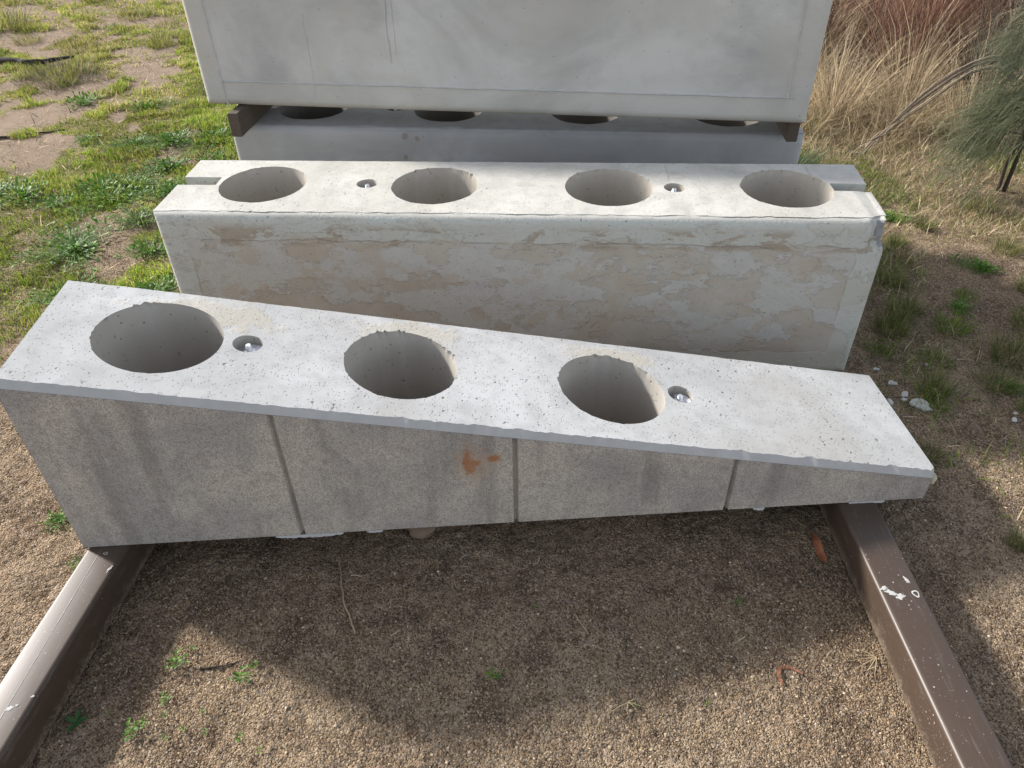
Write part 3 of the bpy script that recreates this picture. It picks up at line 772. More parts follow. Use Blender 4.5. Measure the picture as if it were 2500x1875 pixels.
# short turf on the left, one uncountable mass
x, y = scatter(1100000, -5.9, -1.0, 2.0, 9.3, lambda a, b: (a > -1.25 - 0.52 * b) * smooth(0.26, 0.62, turf(a, b) + (fbm(a * 16, b * 16, 47, 2) - .5) * .45 + (fbm(a * 4.2, b * 4.2, 53, 3) - .53) * 0.9) * (0.22 + 0.78 * smooth(8, 4.2, b)) * smooth(-0.2, 0.4, b - 2.15 + 0.25 * (a + 1.4)))
N = len(x); far = smooth(3.0, 7.5, y)
cl = smooth(0.40, 0.68, fbm(x * 6.5, y * 6.5, 88, 3)); Hh = RNG.uniform(0.012, 0.036, N) * (0.75 + 0.45 * far) * (0.55 + 1.1 * cl); Ww = RNG.uniform(0.0022, 0.0042, N) * (1 + 1.0 * far)
tn = fbm(x * 1.7, y * 1.7, 61, 3)
cg = palette(N, GREENS); cy_ = palette(N, [(0.28, 0.28, 0.060), (0.34, 0.28, 0.11), (0.22, 0.24, 0.05), (0.38, 0.29, 0.16)])
mixk = np.clip(smooth(0.48, 0.68, tn) * 0.35 + far * 0.55, 0, 1)
sel = RNG.random(N) < mixk; cc = np.where(sel[:, None], cy_, cg)
v, t, nv = blades(np.stack([x, y, ground_h(x, y)], 1), Hh, Ww, RNG.uniform(0.05, 0.95, N), RNG.uniform(0, 6.28, N) * .6 + 6 * fbm(x * 3, y * 3, 14, 2), 0.6, 2)
cc = cc * (0.62 + 1.0 * fbm(x * 5, y * 5, 19, 2))[:, None]
o = obj('grass', mesh_np('grass', v, t, GRASS, np.repeat(cc, nv, 0)))
tag(o, 'short patchy green turf on the sand left of the blocks', 'grass', kind='stuff')

# thin litter of dry and green blades right of the blocks
def right_d(a, b):
    edge = smooth(1.15, 1.5, a - 0.05 * (b - 2)); k = fbm(a * 3.2, b * 3.2, 71, 4)
    return edge * np.clip(smooth(0.36, 0.68, k) * (0.45 + 0.65 * smooth(1.5, 3.2, b)) + 0.5 * smooth(2.6, 3.6, b), 0, 1) * smooth(1.3, 2.0, b)
x, y = scatter(230000, 1.1, 4.6, 1.2, 5.4, right_d)
N = len(x); k = fbm(x * 2.3, y * 2.3, 83, 3)
cc = np.where((RNG.random(N) < np.clip(smooth(.64, .42, k), .15, .75))[:, None], palette(N, OLIVE + GREENS[:3]), palette(N, STRAW + [(0.30, 0.20, 0.10), (0.22, 0.22, 0.07)]))
v, t, nv = blades(np.stack([x, y, ground_h(x, y)], 1), RNG.uniform(0.02, 0.07, N), RNG.uniform(0.002, 0.0038, N), RNG.uniform(0.3, 1.4, N), RNG.uniform(0, 6.28, N), 0.6, 2)
o = obj('dry_grass_litter', mesh_np('dry_grass_litter', v, t, DRY, np.repeat(cc, nv, 0)))
tag(o, 'thin dry and olive grass litter on the bare soil right of the blocks', 'grass litter', kind='stuff')

# straw litter lying flat
def litter_d(a, b): return 0.08 + 0.55 * smooth(1.0, 1.3, np.abs(a)) * smooth(1.0, 2.0, b)
x, y = scatter(13000, -2.4, 2.6, 0.5, 4.0, litter_d)
N = len(x); cc = palette(N, STRAW + [(0.16, 0.11, 0.07), (0.10, 0.07, 0.05)])
v, t, nv = blades(np.stack([x, y, ground_h(x, y) + 0.004], 1), RNG.uniform(0.008, 0.05, N), RNG.uniform(0.0009, 0.0018, N), RNG.normal(1.5, 0.06, N), RNG.uniform(0, 6.28, N), 0.08, 2, RNG.normal(0, .2, N))
o = obj('straw_litter', mesh_np('straw_litter', v, t, DRY, np.repeat(cc, nv, 0)))
tag(o, 'scattered bits of dry straw on the soil', 'straw', kind='stuff')

x, y = scatter(14000, -5.0, -1.3, 2.3, 8.0, lambda a, b: (a > -1.25 - 0.52 * b) * (0.15 + 0.85 * fbm(a * 4, b * 4, 17, 3)))
N = len(x); cc = palette(N, STRAW + [(0.10, 0.07, 0.05), (0.16, 0.19, 0.05), (0.10, 0.12, 0.04)])
v, t, nv = blades(np.stack([x, y, ground_h(x, y) + 0.004], 1), RNG.uniform(0.02, 0.09, N), RNG.uniform(0.003, 0.007, N), RNG.normal(1.3, 0.25, N), RNG.uniform(0, 6.28, N), 0.2, 2)
o = obj('grass_litter', mesh_np('grass_litter', v, t, DRY, np.repeat(cc, nv, 0)))
tag(o, 'dead blades and litter strewn over the sandy turf on the left', 'grass litter', kind='stuff')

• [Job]
Repeat all of the data above word for word, minus the pictures.

• [Final answer]
Write part 3 of the bpy script that recreates this picture. It picks up at line 772. More parts follow. Use Blender 4.5. Measure the picture as if it were 2500x1875 pixels.
# short turf on the left, one uncountable mass
x, y = scatter(1100000, -5.9, -1.0, 2.0, 9.3, lambda a, b: (a > -1.25 - 0.52 * b) * smooth(0.26, 0.62, turf(a, b) + (fbm(a * 16, b * 16, 47, 2) - .5) * .45 + (fbm(a * 4.2, b * 4.2, 53, 3) - .53) * 0.9) * (0.22 + 0.78 * smooth(8, 4.2, b)) * smooth(-0.2, 0.4, b - 2.15 + 0.25 * (a + 1.4)))
N = len(x); far = smooth(3.0, 7.5, y)
cl = smooth(0.40, 0.68, fbm(x * 6.5, y * 6.5, 88, 3)); Hh = RNG.uniform(0.012, 0.036, N) * (0.75 + 0.45 * far) * (0.55 + 1.1 * cl); Ww = RNG.uniform(0.0022, 0.0042, N) * (1 + 1.0 * far)
tn = fbm(x * 1.7, y * 1.7, 61, 3)
cg = palette(N, GREENS); cy_ = palette(N, [(0.28, 0.28, 0.060), (0.34, 0.28, 0.11), (0.22, 0.24, 0.05), (0.38, 0.29, 0.16)])
mixk = np.clip(smooth(0.48, 0.68, tn) * 0.35 + far * 0.55, 0, 1)
sel = RNG.random(N) < mixk; cc = np.where(sel[:, None], cy_, cg)
v, t, nv = blades(np.stack([x, y, ground_h(x, y)], 1), Hh, Ww, RNG.uniform(0.05, 0.95, N), RNG.uniform(0, 6.28, N) * .6 + 6 * fbm(x * 3, y * 3, 14, 2), 0.6, 2)
cc = cc * (0.62 + 1.0 * fbm(x * 5, y * 5, 19, 2))[:, None]
o = obj('grass', mesh_np('grass', v, t, GRASS, np.repeat(cc, nv, 0)))
tag(o, 'short patchy green turf on the sand left of the blocks', 'grass', kind='stuff')

# thin litter of dry and green blades right of the blocks
def right_d(a, b):
    edge = smooth(1.15, 1.5, a - 0.05 * (b - 2)); k = fbm(a * 3.2, b * 3.2, 71, 4)
    return edge * np.clip(smooth(0.36, 0.68, k) * (0.45 + 0.65 * smooth(1.5, 3.2, b)) + 0.5 * smooth(2.6, 3.6, b), 0, 1) * smooth(1.3, 2.0, b)
x, y = scatter(230000, 1.1, 4.6, 1.2, 5.4, right_d)
N = len(x); k = fbm(x * 2.3, y * 2.3, 83, 3)
cc = np.where((RNG.random(N) < np.clip(smooth(.64, .42, k), .15, .75))[:, None], palette(N, OLIVE + GREENS[:3]), palette(N, STRAW + [(0.30, 0.20, 0.10), (0.22, 0.22, 0.07)]))
v, t, nv = blades(np.stack([x, y, ground_h(x, y)], 1), RNG.uniform(0.02, 0.07, N), RNG.uniform(0.002, 0.0038, N), RNG.uniform(0.3, 1.4, N), RNG.uniform(0, 6.28, N), 0.6, 2)
o = obj('dry_grass_litter', mesh_np('dry_grass_litter', v, t, DRY, np.repeat(cc, nv, 0)))
tag(o, 'thin dry and olive grass litter on the bare soil right of the blocks', 'grass litter', kind='stuff')

# straw litter lying flat
def litter_d(a, b): return 0.08 + 0.55 * smooth(1.0, 1.3, np.abs(a)) * smooth(1.0, 2.0, b)
x, y = scatter(13000, -2.4, 2.6, 0.5, 4.0, litter_d)
N = len(x); cc = palette(N, STRAW + [(0.16, 0.11, 0.07), (0.10, 0.07, 0.05)])
v, t, nv = blades(np.stack([x, y, ground_h(x, y) + 0.004], 1), RNG.uniform(0.008, 0.05, N), RNG.uniform(0.0009, 0.0018, N), RNG.normal(1.5, 0.06, N), RNG.uniform(0, 6.28, N), 0.08, 2, RNG.normal(0, .2, N))
o = obj('straw_litter', mesh_np('straw_litter', v, t, DRY, np.repeat(cc, nv, 0)))
tag(o, 'scattered bits of dry straw on the soil', 'straw', kind='stuff')

x, y = scatter(14000, -5.0, -1.3, 2.3, 8.0, lambda a, b: (a > -1.25 - 0.52 * b) * (0.15 + 0.85 * fbm(a * 4, b * 4, 17, 3)))
N = len(x); cc = palette(N, STRAW + [(0.10, 0.07, 0.05), (0.16, 0.19, 0.05), (0.10, 0.12, 0.04)])
v, t, nv = blades(np.stack([x, y, ground_h(x, y) + 0.004], 1), RNG.uniform(0.02, 0.09, N), RNG.uniform(0.003, 0.007, N), RNG.normal(1.3, 0.25, N), RNG.uniform(0, 6.28, N), 0.2, 2)
o = obj('grass_litter', mesh_np('grass_litter', v, t, DRY, np.repeat(cc, nv, 0)))
tag(o, 'dead blades and litter strewn over the sandy turf on the left', 'grass litter', kind='stuff')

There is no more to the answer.